# Task statement
The required output consists solely of the lines from the one containing "own(MB().beam(P(546, 10, D" down to the one containing "own(MB().beam(P(480, 30, D", both included, each quoted exactly.

>> Start

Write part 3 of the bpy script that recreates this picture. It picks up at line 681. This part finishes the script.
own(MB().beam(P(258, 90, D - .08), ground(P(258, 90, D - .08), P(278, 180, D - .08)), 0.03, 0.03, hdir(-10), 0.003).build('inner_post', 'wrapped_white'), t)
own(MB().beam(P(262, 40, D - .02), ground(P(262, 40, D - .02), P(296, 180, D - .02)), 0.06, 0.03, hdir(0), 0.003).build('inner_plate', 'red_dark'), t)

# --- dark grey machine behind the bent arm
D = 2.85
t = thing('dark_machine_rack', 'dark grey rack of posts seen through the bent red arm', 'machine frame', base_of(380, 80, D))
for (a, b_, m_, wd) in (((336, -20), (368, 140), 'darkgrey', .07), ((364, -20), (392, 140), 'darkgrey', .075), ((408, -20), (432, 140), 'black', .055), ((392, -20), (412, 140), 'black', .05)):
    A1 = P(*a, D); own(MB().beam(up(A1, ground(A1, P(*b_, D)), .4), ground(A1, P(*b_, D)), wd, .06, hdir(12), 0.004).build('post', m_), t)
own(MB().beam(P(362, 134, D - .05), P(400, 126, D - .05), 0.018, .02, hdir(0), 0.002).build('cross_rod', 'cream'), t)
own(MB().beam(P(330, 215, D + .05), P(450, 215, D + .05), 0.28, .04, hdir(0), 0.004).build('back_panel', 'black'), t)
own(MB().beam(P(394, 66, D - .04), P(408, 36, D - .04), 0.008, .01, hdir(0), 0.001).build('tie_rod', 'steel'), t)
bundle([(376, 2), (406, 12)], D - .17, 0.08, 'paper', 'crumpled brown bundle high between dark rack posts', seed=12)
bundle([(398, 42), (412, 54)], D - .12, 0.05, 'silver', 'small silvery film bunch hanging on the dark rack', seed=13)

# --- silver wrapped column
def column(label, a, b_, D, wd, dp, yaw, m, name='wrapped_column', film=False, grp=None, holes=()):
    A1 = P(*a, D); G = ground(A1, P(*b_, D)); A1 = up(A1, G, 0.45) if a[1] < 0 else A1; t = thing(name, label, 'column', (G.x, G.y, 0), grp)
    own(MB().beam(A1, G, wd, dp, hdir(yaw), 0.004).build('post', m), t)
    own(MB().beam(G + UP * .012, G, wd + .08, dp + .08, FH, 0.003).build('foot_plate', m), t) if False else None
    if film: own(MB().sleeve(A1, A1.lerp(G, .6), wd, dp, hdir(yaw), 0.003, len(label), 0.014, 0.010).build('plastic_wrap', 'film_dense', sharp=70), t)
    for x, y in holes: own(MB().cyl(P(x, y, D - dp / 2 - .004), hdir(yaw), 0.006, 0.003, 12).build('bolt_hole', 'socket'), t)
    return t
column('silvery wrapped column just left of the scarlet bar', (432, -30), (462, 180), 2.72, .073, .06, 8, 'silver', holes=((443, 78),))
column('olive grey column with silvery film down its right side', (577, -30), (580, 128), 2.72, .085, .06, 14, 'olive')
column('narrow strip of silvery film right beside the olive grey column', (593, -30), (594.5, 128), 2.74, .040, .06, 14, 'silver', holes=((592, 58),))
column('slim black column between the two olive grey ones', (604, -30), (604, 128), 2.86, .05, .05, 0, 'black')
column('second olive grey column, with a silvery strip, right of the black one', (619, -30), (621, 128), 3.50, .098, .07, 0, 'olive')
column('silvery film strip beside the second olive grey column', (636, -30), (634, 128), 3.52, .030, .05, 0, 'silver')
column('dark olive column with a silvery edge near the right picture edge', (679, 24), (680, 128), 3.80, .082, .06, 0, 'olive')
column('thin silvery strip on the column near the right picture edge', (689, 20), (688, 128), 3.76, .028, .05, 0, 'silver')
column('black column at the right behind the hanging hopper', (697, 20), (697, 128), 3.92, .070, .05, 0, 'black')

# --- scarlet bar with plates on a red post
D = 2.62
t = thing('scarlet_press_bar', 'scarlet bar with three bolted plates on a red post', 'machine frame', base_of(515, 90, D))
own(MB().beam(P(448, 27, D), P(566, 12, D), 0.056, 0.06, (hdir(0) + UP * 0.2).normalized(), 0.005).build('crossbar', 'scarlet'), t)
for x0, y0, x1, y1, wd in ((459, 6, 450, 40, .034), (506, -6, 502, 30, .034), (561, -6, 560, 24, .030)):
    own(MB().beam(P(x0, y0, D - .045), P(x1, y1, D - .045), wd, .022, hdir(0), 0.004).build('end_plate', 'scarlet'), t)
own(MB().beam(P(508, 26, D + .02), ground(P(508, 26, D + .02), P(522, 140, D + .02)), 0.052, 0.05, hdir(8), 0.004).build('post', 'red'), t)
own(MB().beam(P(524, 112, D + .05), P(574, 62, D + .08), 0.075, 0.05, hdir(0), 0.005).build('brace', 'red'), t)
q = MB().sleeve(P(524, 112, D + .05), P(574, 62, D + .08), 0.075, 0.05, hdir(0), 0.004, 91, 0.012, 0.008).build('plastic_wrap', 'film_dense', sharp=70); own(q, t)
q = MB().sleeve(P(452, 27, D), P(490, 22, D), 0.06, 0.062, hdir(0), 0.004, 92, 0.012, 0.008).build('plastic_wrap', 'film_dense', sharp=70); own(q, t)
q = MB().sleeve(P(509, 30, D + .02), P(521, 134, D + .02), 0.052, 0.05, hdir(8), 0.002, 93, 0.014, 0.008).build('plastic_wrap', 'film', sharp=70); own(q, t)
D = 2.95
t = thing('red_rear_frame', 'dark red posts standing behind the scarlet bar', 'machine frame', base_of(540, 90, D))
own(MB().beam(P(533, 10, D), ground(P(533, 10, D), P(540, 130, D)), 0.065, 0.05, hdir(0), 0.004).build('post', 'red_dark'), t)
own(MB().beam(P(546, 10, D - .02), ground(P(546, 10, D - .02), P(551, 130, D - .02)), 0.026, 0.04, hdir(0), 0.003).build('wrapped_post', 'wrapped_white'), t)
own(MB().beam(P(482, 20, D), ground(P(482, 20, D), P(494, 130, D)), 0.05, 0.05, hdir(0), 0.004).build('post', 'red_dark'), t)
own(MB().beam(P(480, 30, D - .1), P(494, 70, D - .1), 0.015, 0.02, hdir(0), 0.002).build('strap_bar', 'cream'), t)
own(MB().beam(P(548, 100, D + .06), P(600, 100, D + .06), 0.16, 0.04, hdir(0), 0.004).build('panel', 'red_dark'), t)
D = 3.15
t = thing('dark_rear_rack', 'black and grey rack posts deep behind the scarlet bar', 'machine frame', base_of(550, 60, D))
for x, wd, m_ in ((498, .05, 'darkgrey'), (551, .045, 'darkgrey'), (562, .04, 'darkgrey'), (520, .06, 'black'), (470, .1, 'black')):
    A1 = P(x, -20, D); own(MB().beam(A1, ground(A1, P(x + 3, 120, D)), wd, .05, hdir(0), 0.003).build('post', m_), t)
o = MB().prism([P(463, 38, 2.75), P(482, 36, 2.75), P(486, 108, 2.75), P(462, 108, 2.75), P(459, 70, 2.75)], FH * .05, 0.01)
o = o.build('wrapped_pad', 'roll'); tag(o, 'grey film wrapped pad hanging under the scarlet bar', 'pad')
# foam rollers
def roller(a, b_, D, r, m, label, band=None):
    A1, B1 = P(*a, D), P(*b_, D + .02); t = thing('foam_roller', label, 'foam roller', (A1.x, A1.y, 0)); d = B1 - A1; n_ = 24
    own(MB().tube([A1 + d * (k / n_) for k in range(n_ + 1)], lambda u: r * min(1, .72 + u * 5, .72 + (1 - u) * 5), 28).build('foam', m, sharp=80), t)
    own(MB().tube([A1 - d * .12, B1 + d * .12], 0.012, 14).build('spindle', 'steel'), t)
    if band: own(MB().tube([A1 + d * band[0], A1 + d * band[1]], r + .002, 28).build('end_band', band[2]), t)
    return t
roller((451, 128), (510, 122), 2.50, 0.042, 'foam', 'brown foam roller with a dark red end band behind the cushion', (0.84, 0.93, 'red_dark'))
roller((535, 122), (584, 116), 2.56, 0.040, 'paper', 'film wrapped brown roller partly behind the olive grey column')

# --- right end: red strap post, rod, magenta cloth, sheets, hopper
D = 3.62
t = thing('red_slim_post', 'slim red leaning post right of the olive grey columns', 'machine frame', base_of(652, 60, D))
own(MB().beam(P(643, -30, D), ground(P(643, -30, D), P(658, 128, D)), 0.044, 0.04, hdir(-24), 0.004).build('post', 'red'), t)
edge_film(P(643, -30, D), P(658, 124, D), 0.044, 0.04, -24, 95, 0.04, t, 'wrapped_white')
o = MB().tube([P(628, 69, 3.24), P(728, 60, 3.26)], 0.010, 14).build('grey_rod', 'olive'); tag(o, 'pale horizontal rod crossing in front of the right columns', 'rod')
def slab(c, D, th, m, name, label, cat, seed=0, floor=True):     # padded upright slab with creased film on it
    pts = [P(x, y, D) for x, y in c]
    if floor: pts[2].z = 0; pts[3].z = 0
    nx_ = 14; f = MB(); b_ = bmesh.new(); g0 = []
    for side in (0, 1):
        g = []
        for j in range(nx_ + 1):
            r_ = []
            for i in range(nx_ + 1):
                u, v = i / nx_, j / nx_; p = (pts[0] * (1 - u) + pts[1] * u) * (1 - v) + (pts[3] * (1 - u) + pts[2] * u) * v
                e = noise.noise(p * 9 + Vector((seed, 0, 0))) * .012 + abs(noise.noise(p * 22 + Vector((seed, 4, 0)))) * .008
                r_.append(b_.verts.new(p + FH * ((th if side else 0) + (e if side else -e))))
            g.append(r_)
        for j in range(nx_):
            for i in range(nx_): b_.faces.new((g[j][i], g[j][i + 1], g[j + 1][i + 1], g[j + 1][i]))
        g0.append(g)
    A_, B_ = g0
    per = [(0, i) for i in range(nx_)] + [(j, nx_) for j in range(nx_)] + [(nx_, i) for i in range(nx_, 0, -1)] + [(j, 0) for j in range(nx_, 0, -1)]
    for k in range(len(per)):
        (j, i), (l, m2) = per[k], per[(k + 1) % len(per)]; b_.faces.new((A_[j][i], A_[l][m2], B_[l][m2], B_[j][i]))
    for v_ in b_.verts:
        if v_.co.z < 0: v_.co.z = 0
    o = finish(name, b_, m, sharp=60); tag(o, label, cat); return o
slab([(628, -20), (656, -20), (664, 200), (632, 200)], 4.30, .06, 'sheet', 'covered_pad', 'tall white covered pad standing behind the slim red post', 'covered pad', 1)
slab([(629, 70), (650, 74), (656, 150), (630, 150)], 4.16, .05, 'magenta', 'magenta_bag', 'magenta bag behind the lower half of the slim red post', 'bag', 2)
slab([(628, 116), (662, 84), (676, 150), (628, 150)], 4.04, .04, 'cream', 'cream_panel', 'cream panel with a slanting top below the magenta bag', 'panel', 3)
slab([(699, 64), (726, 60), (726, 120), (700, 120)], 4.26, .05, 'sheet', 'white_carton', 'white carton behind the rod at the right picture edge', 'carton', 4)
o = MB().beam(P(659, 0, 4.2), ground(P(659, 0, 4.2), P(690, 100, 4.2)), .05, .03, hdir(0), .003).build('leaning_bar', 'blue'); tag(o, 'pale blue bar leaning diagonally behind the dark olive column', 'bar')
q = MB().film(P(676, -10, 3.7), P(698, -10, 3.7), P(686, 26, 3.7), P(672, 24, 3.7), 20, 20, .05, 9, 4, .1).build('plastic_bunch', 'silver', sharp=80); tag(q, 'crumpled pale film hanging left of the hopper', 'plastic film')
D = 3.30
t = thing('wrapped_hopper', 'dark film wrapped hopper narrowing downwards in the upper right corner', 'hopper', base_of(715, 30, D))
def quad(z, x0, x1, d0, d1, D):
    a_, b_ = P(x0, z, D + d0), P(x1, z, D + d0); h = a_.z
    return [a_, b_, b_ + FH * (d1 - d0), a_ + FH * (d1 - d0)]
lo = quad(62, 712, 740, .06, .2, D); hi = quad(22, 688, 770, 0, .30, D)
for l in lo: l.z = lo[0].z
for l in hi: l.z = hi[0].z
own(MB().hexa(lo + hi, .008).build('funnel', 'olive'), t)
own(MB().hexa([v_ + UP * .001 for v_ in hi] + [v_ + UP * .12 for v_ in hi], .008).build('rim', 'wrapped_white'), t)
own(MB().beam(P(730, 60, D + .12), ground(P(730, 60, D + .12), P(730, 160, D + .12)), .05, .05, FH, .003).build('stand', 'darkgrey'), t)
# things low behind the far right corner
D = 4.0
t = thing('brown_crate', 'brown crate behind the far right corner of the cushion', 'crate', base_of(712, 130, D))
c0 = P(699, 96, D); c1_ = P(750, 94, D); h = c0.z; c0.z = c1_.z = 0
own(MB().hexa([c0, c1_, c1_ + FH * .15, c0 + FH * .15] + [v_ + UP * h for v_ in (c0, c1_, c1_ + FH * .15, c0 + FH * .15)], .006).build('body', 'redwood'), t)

>> End

# Written response
own(MB().beam(P(546, 10, D - .02), ground(P(546, 10, D - .02), P(551, 130, D - .02)), 0.026, 0.04, hdir(0), 0.003).build('wrapped_post', 'wrapped_white'), t)
own(MB().beam(P(482, 20, D), ground(P(482, 20, D), P(494, 130, D)), 0.05, 0.05, hdir(0), 0.004).build('post', 'red_dark'), t)
own(MB().beam(P(480, 30, D - .1), P(494, 70, D - .1), 0.015, 0.02, hdir(0), 0.002).build('strap_bar', 'cream'), t)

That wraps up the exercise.